Workers might not maximize their 401K plans because it will only match if they buy the stock in their own companies, and that was a very unwise thing to do if you worked for Enron, Worldcom, or any number of other concerns that have suddenly imploded, taking their employees’ retirement funds with them.

You might make much lower returns on the money under your own strict control, but better the dollar you have, than $5 lost or stolen outright by your employer. If you saw the way smaller companies’ 401K are “managed’, you could understand why employees might not want to participate.

Lane
Lane
October 14, 2014 6:57 pm

Appreciaate this post. Let mee try it out.

ASIG
ASIG
October 15, 2014 1:01 am

I’ll make it even simpler. I have two rules that everything you do must adhere to. Follow these two rules and you’re on the path to riches. Violate these rules and you will eventually be broke.

1 Spend less than you make.

2 Make more than you spend.

It’s really that simple, everything else is just details.

cisco kid
cisco kid
October 15, 2014 2:09 am

If things get really bad, none of this advice will work. For the majority their existence will be hand to mouth and maybe exit stage left to criminality.
During a ’70s downturn, a guy I knew sold pot to feed his familia. He didn’t want to violate the law and get caught, but he had no other choice where he was. After the economic situation improved, he became a law abiding citizen.

Maybe Old Dick Eastman’s social credit paradigm is the answer. The people who create wealth get a real chunk of that wealth each year from the government which divides the total national profit and distributes it fairly among the citizenry thus giving the people a real economic tool (buying power) to force change and efficiency.
Capitalism as well as Communism and Socialism are all economic night mares become horrible fascist realities.

jhpace1
jhpace1
October 15, 2014 8:58 am

This is “20 years ago” advice, as in, if you had started with this advice 20 years ago, you’d be in the top 5%. Not the top 1%, but you might be able to describe yourself as “comfortable” about retirement.

The problem is materialism (from both spouses): keeping-up-with-the-Joneses throughout the 1980s and 1990s, bigger houses, luxury cars, bass boats, weekend getaways, private schools for the children, brand new cars for the children, etc. Making $60,000/year and living at $120,000+/year. Now the butcher’s bill is due, and it’s not pretty. Add in the flagrant de-Industrialization of the USA and you have a perfect recipe for our current Second Great Depression.

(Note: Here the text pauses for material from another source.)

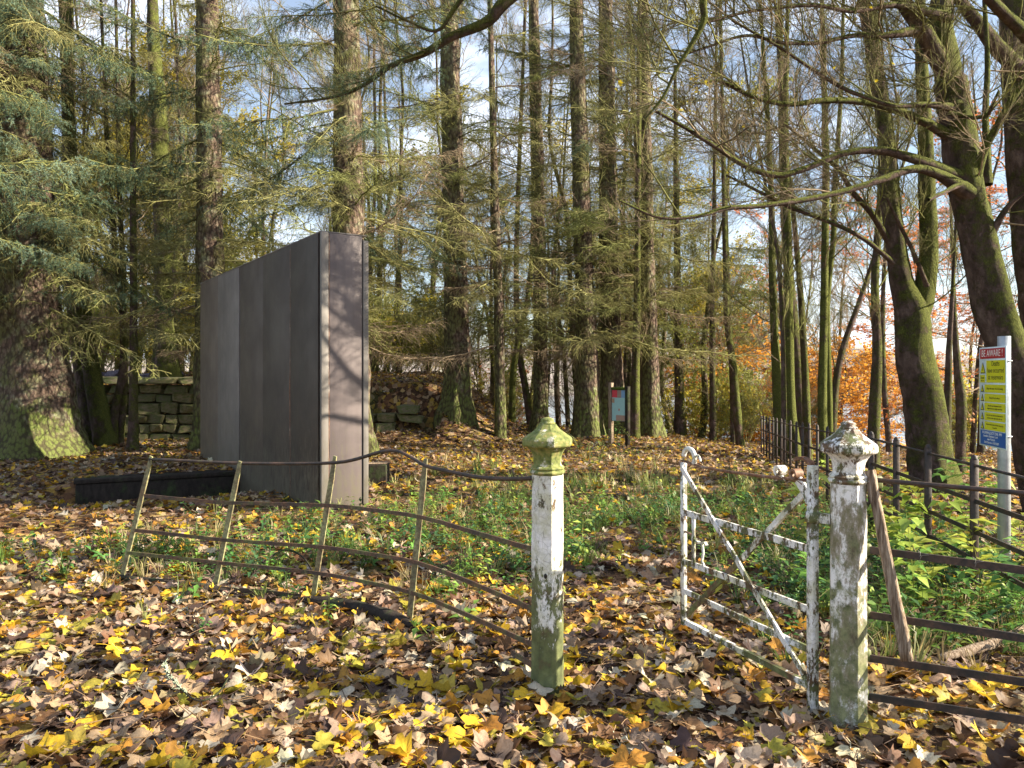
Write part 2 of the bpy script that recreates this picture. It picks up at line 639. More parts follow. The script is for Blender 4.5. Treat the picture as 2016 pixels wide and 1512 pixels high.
_k = NT('galvanised_steel', rough=.42, metallic=.55, spec=.5)
M_GALV = _k.done(_k.ramp(_k.noise(14, 6), [(.3, (.30, .34, .38)), (.7, (.50, .54, .58))]), _k.noise(30, 4), .15, .002)
_k = NT('old_grey_wood', rough=.9, spec=.15)
_n = _k.noise(14, 8, .7, _k.mapping((6, 6, .5)))
M_WOOD = _k.done(_k.ramp(_n, [(.32, (.05, .03, .02)), (.45, (.18, .13, .09)), (.6, (.36, .29, .22)), (.75, (.50, .42, .33))]), _n, 1.0, .012)
_k = NT('dark_damp_timber', rough=.9, spec=.15)
_n = _k.noise(8, 8, .7, _k.mapping((2, 2, 1)))
M_DARKW = _k.done(_k.mix(_k.ramp(_k.noise(2.2, 8, .75), [(.52, 0), (.66, .8)]), _k.ramp(_n, [(.3, (.012, .010, .009)), (.7, (.045, .036, .03))]), (.05, .08, .025)), _n, .8, .015)
_k = NT('green_moss', rough=.95, spec=.1)
_n = _k.noise(50, 8, .75)
M_MOSSP = _k.done(_k.ramp(_n, [(.3, (.03, .045, .01)), (.55, (.10, .15, .03)), (.75, (.22, .28, .07))]), _n, 1.0, .03)


def flat(name, c, rough=.45):
    k = NT(name, rough=rough, spec=.4)
    return k.done(k.mix(k.ramp(k.noise(18, 6, .7), [(.45, 0), (.75, .25)]), c, tuple(v * .6 for v in c)))


# ------------------------------------------------------------------ the setting
def build_ground():
    xs = np.unique(np.concatenate([np.arange(-14, 10, .16), np.arange(-60, -14, 1.0), np.arange(10, 60, 1.0), np.linspace(-900, -60, 16), np.linspace(60, 900, 16)]))
    ys = np.unique(np.concatenate([np.arange(-6, 26, .16), np.arange(26, 80, 1.0), np.linspace(-300, -6, 14), np.linspace(80, 300, 8)]))
    X, Y = np.meshgrid(xs, ys)
    Z = gz(X, Y)
    m = (Y > 0.5) & (Y < 30)
    Z = Z + np.where(m, .012 * np.sin(9.1 * X + 3 * Y) * np.sin(7.7 * Y - 2 * X), 0)
    V = np.stack([X, Y, Z], -1).reshape(-1, 3)
    nx, ny = len(xs), len(ys)
    i = np.arange(ny - 1)[:, None] * nx
    j = np.arange(nx - 1)[None]
    F4 = np.stack([i + j, i + j + 1, i + nx + j + 1, i + nx + j], -1).reshape(-1, 4)
    MB().add(V, None, F4).build('ground', M_GROUND, kind='structure')
    # the loch below and the moor across it
    k = NT('loch_water', rough=.12, spec=.5)
    M_W = k.done((.10, .14, .18), k.noise(.6, 6), .25, .3)
    MB().add([(-2500, 60, -14), (2500, 60, -14), (2500, 560, -14), (-2500, 560, -14)], None, [(0, 1, 2, 3)]).build('water', M_W, kind='structure')
    k = NT('moorland', rough=.95)
    M_H = k.done(k.ramp(k.noise(.012, 8, .65), [(.3, (.16, .15, .13)), (.5, (.26, .22, .20)), (.7, (.30, .30, .20))]))
    xs = np.linspace(-3000, 3000, 90)
    ys = np.linspace(540, 2600, 40)
    X, Y = np.meshgrid(xs, ys)
    Z = -16 + 46 * sstep(540, 1300, Y) * (1 + .35 * np.sin(X / 420 + 1) + .2 * np.sin(X / 170)) + 6 * np.sin(X / 90 + Y / 130) * sstep(560, 900, Y)
    V = np.stack([X, Y, Z], -1).reshape(-1, 3)
    nx, ny = 90, 40
    i = np.arange(ny - 1)[:, None] * nx
    j = np.arange(nx - 1)[None]
    F4 = np.stack([i + j, i + j + 1, i + nx + j + 1, i + nx + j], -1).reshape(-1, 4)
    MB().add(V, None, F4).build('hills', M_H, kind='structure')


build_ground()


# ---- dry stone wall that retains the terrace
def build_wall():
    rng = np.random.default_rng(3)
    w = thing('stone_wall', 'mossy dry stone retaining wall with flat coping stones behind the dark monolith', 'wall', (-7.5, 19.05, 0))
    meshes = []
    for i in range(7):
        b = MB()
        bbox_bev(b, (-.5, -.5, -.5), (.5, .5, .5), .08, .075, rng)
        me = b.mesh('stone', M_STONE, False)
        recalc(me)
        meshes.append(me)
    n = 0
    for x0, x1, top in ((-13.2, -6.9, 1.20), (-3.9, -1.9, .80)):
        z = -.05
        row = 0
        while z < top - .05:
            h = rng.uniform(.17, .29)
            x = x0 + rng.uniform(-.3, 0)
            while x < x1:
                L = rng.uniform(.28, .68)
                if rng.random() > (.06 if x0 < -7 else .22):
                    hh = h * rng.uniform(.86, .98)
                    link('stone', meshes[rng.integers(7)], w, (x + L / 2 + 7.5, rng.uniform(-.05, .05) + row * .012, z + hh / 2), (rng.normal(0, .05), rng.normal(0, .045), rng.normal(0, .09)), (L * .96, .34, hh))
                    n += 1
                x += L
            z += h
            row += 1
        x = x0
        while x < x1 and x0 < -7:
            L = rng.uniform(.7, 1.25)
            link('coping_stone', meshes[rng.integers(7)], w, (x + L / 2 + 7.5, -.03 + rng.uniform(-.03, .03), z + .09), (rng.normal(0, .02), rng.normal(0, .02), rng.normal(0, .02)), (L * .98, .52, .17))
            x += L
    for i, (px, d, s, lab) in enumerate(((196, 21.2, .34, 'jagged purple grey boulder on the terrace, leftmost of the row above the wall'), (218, 20.9, .30, 'rounded purple grey boulder on the terrace just left of the slanting mossy trunks'),
                                    (240, 21.3, .36, 'dark boulder on the terrace seen between the forked thin stems'), (292, 21.0, .32, 'dark grey boulder on the terrace left of the smooth beech trunk'),
                                    (350, 21.4, .28, 'small boulder on the terrace right of the smooth beech trunk'), (170, 21.5, .3, 'low boulder half hidden behind the slanting mossy trunks on the terrace'))):
        b = MB()
        bbox_bev(b, (-.5, -.4, -.3), (.5, .4, .35), .16, .09, rng)
        k = M_BOULDER
        me = b.mesh('boulder', k, False)
        recalc(me)
        p = PG(px, d)
        tag(link('boulder', me, None, (p[0], p[1], p[2] + .12), (rng.normal(0, .2), rng.normal(0, .2), rng.uniform(0, 3)), (s * 1.3, s, s * .9)), lab, 'boulder')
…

Who wins? Those that acquired large amounts of wealth by whatever means and then went in bed with government largess and protected themselves from any adverse outcome – the 1%? The working class that is expected to keep working by whatever means to support both fascism and socialism – the buying of name-brand products made as cheaply and illegally as possible while also supporting a greater amount of unemployed people and government buildings? Or those who have learned how to live off government?

It is only a matter of time, within the lifetime of the current 40-to-60-year olds, before all pension plans implode, local, state, and then Federal government runs out of tax revenue, and everything that can be confiscated from the citizens is confiscated “for the greater good”.